Trying to find a new home while trying to sell your current home is stressful. Since most people can’t afford two mortgages, one might think the options are limited when it comes to buying and selling in the same timeframe. Will the stars align to close on two homes simultaneously? You have several options. Compare them and decide which way works best for your situation.

Options for Buying First

Find a Home and Use a “Sale and Settlement Contingency.” Do you think your home will sell faster than you can find a new one? You might opt to search for a home and use this contingency with your offer. This contingency means that you make an offer on a home with the contingency that you’ll have a contract to sell your own home first, within a specified time. Of course if you’re buying in a competitive market, the seller may easily find another buyer who does not have such a contingency.

Cover the Overlap with a HELOC or Bridge Loan. If you find a new home right away and you don’t have the savings to cover two mortgages, these are possible options. A HELOC (home equity line of credit) is a loan agreement up to a maximum amount for a specified term where the collateral is the borrower’s equity in his or her house (akin to a second mortgage). A bridge loan is a short-term bank loan to cover the interval between buying a new house and selling the old one. Bridge loans can be difficult to find.

Rent Your Current Home Instead of Selling. If you’ve found a new home and the rental market is strong where you live, consider renting your old home to cover the mortgage. This works if you aren’t reliant on the sale of your home for a down payment on a new home.
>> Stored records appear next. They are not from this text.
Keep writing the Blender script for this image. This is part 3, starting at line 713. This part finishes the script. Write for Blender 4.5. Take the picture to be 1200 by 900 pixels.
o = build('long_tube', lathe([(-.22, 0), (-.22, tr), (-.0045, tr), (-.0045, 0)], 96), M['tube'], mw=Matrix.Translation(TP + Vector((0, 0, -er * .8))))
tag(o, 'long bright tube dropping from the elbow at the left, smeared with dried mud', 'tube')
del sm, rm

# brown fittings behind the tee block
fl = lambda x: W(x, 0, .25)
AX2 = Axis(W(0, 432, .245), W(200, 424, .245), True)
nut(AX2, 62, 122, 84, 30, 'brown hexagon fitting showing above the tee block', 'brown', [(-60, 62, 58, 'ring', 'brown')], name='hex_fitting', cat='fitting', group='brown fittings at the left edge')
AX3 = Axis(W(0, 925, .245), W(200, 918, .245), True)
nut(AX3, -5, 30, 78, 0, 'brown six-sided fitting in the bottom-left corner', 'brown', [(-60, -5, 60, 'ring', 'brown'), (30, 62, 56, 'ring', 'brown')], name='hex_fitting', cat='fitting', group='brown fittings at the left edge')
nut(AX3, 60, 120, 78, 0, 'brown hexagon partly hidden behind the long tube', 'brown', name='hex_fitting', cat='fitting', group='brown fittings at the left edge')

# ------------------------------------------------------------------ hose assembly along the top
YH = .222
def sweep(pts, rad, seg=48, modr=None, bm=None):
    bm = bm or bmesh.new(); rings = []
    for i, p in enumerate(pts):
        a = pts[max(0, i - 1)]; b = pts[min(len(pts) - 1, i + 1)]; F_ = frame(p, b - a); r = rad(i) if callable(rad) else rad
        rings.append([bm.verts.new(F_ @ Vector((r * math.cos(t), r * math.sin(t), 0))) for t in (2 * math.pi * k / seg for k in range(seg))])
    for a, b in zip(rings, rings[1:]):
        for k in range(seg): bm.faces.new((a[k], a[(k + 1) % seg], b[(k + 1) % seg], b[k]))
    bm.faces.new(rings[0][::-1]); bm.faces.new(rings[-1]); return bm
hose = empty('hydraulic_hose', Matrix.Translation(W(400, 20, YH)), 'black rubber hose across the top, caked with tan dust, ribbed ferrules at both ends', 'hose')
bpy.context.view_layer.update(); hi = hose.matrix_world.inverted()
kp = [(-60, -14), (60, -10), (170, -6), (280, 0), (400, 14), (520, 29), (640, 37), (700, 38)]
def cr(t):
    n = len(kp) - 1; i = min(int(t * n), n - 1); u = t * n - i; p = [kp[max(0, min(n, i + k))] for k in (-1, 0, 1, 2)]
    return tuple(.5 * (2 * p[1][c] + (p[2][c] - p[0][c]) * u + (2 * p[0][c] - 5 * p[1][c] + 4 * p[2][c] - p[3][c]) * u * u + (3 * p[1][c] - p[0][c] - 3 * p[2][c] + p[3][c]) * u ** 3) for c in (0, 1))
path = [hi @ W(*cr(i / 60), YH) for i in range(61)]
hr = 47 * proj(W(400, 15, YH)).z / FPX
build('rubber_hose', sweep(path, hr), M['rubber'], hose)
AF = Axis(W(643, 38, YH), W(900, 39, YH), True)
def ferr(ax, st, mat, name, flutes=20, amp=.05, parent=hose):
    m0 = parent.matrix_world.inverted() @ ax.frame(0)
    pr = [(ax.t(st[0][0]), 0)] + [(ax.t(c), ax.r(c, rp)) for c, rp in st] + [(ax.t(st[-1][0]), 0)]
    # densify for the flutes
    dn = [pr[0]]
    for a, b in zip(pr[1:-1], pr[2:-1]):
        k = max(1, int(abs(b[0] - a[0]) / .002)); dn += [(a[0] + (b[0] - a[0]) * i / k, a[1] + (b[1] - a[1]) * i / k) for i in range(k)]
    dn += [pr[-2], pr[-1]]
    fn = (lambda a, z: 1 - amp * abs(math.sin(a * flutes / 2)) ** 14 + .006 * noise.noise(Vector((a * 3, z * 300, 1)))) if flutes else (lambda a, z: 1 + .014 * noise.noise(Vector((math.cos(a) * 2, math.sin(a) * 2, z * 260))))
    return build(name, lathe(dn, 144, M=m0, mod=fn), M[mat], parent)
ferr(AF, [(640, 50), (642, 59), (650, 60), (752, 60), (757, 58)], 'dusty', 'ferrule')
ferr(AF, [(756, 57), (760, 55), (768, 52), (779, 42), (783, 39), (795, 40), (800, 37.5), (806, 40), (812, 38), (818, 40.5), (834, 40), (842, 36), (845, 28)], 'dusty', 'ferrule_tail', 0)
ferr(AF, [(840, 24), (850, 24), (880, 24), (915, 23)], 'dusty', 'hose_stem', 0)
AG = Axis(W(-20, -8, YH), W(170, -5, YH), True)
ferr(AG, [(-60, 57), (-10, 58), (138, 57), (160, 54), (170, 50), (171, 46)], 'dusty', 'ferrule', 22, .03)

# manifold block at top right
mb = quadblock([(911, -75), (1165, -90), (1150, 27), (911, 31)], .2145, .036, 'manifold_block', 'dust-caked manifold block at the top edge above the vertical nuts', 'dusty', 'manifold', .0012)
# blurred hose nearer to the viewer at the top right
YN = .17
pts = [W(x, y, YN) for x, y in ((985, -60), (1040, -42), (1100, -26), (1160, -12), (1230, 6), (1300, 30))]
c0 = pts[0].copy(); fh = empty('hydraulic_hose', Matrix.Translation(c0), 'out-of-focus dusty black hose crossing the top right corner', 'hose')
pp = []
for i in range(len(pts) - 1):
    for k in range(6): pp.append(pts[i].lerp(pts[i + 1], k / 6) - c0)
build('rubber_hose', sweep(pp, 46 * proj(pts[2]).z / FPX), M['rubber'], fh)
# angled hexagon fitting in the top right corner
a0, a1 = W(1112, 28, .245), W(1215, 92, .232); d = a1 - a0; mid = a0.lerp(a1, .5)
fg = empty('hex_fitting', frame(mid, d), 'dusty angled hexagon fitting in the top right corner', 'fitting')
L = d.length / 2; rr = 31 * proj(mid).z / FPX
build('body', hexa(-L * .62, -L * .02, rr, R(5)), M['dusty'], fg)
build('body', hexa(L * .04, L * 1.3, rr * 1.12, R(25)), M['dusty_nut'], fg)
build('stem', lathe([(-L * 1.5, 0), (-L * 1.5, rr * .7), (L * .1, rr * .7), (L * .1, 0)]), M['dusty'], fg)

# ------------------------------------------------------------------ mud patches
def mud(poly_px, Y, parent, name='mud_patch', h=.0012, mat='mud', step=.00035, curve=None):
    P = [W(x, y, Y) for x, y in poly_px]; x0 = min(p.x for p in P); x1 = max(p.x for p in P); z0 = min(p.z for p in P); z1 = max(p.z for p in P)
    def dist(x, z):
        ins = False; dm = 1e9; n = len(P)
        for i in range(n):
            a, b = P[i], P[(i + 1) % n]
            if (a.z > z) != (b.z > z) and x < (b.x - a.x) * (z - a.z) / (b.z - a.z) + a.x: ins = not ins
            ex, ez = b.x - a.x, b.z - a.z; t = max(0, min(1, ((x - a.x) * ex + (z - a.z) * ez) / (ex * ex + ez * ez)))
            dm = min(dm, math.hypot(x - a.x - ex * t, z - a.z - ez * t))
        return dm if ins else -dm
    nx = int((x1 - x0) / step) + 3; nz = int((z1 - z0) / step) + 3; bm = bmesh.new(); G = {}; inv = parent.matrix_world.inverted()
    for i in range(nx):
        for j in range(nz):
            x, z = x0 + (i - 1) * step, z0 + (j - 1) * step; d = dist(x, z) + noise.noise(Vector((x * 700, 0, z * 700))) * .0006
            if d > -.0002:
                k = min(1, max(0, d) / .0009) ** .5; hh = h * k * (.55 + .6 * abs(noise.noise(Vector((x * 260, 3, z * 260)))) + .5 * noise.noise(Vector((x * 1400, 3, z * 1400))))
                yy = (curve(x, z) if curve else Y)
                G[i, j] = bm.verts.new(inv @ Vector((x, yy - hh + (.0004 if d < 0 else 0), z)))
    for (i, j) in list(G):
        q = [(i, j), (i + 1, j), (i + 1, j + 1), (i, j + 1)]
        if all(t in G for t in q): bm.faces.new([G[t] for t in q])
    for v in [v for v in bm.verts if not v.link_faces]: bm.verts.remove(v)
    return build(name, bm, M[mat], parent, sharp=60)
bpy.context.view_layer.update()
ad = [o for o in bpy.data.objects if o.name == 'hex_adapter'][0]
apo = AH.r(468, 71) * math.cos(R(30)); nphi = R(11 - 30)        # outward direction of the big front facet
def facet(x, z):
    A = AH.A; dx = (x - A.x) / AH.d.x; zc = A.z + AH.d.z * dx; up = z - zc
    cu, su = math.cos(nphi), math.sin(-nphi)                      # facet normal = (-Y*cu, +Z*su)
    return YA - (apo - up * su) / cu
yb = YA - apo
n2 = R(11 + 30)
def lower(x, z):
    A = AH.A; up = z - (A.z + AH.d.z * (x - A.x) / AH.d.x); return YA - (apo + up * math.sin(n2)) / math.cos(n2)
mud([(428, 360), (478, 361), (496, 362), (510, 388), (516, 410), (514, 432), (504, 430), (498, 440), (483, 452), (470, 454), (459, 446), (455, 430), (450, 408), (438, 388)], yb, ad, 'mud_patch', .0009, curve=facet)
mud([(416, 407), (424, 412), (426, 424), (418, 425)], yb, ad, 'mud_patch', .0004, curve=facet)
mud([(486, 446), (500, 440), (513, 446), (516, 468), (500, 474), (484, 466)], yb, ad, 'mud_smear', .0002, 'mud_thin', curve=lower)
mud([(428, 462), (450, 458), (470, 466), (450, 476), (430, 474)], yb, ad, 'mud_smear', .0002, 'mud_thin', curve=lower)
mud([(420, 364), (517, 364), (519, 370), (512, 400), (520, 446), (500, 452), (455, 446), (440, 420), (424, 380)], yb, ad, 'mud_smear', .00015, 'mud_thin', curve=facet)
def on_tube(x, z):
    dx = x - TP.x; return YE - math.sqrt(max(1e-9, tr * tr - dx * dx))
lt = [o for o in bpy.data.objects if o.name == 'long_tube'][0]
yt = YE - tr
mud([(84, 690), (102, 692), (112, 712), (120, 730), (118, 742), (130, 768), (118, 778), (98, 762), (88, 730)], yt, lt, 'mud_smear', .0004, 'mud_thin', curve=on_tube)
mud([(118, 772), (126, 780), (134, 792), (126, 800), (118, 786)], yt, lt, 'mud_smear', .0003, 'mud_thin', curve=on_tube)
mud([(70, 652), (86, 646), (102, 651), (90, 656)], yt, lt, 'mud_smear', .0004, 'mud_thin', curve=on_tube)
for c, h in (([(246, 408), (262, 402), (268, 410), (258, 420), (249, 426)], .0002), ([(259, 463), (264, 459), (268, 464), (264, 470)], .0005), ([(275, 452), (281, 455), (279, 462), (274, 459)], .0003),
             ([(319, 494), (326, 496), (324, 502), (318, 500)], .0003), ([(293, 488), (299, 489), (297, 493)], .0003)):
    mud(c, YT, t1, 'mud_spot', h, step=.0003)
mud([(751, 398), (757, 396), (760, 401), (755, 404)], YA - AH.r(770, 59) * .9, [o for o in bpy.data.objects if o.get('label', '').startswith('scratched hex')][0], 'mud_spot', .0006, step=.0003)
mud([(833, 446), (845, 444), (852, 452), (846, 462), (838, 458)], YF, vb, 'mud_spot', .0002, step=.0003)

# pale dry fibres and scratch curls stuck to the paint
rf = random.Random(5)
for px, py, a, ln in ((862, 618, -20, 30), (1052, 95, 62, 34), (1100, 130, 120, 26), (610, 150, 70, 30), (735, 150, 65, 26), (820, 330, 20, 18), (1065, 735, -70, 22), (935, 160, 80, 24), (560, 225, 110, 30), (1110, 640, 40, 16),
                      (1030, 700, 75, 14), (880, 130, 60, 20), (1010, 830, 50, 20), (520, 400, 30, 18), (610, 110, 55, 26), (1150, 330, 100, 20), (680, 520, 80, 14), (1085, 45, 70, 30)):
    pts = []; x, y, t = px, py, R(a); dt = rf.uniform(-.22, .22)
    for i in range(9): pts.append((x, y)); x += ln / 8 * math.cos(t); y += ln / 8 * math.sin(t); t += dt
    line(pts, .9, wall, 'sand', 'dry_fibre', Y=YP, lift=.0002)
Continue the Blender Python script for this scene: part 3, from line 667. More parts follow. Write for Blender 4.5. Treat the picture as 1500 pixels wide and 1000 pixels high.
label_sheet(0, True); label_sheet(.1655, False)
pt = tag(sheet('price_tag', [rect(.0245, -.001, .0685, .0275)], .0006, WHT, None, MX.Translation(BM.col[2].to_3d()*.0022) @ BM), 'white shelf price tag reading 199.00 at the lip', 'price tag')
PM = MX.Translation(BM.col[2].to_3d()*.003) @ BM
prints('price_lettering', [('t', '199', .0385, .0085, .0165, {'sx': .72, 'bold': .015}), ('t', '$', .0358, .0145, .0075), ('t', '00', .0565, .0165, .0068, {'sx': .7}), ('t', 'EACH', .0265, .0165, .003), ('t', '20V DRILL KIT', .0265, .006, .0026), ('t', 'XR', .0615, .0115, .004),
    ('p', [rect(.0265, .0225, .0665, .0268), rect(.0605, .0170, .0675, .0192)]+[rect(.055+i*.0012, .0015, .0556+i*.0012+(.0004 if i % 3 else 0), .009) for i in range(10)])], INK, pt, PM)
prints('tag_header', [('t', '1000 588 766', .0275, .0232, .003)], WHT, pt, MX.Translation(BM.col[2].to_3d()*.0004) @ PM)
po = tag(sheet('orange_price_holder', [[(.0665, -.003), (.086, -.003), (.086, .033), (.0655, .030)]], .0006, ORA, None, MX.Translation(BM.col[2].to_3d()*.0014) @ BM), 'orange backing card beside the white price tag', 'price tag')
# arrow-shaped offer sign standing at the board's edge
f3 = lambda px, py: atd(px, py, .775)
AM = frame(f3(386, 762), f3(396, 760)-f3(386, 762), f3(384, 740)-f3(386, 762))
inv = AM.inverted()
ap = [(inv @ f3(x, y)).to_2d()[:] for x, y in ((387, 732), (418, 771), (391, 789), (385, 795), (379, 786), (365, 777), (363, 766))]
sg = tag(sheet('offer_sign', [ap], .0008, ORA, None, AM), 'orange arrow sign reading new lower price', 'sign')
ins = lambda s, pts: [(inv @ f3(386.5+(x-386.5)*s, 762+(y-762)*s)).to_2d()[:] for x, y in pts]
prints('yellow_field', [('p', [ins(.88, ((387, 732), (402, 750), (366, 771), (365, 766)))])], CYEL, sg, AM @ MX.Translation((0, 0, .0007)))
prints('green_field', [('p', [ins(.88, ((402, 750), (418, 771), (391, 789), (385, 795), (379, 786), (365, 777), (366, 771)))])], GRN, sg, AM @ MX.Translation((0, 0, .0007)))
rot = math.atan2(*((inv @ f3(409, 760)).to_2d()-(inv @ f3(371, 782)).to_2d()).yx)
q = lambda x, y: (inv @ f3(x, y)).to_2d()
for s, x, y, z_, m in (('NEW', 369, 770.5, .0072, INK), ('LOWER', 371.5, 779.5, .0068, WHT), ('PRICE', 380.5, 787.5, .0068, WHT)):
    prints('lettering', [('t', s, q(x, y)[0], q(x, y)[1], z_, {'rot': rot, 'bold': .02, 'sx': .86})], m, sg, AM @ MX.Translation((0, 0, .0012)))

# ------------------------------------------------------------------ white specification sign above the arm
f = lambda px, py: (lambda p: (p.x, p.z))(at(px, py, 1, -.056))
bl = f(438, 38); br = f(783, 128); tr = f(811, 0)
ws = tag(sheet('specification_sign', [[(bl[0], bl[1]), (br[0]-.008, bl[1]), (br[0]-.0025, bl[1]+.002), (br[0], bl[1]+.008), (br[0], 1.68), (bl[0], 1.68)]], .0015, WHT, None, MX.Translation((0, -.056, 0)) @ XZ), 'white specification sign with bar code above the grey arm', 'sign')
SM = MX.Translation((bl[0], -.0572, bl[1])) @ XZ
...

With this option, your location must command rent prices that cover not only mortgage and insurance, but upkeep as well. You’ll also need to take on the landlord role or pay the fees for someone to manage the business of answering to renters’ needs, collecting rent, and maintaining the property.

Options for Selling First

Use the Settlement Contingency. In this option, put your home on the market while searching for a new one, but do not make an offer until your current home is under contract. It’s critical that you know exactly what you want in a home so that you can make a quick decision. When you make the offer, you can include a “settlement contingency,” which means your offer is contingent on the selling of your current home by a specific date. If something goes awry and the home doesn’t settle by that date, you can pull out of the deal on the new home. The downside is that your offer might be less competitive than another buyer’s whose offer does not have such a contingency.

Sign a Rent-Back Agreement with Owners of Your Old Home. If both buying and selling parties agree, a rent-back agreement can be used when a seller needs to stay in the house for a set period of time after closing. In this scenario, the seller pays rent to the buyer in exchange for staying in the home while searching for a new one. Of course not all buyers will agree to such an arrangement and making this mandatory for a sale may reduce the number of offers on your home.

Live in Temporary Housing Until You Close on a New Home. If you aren’t able to get a HELOC or bridge loan, selling first and finding temporary housing is an option. This may also allow you more time to search for a dream home instead of making a rush decision. Moving twice may seem like a hassle, but it enables you to make a competitive offer without needing a settlement contingency.

Each option has its pros and cons. Work with your agent and lender to figure out what makes the most sense for your situation.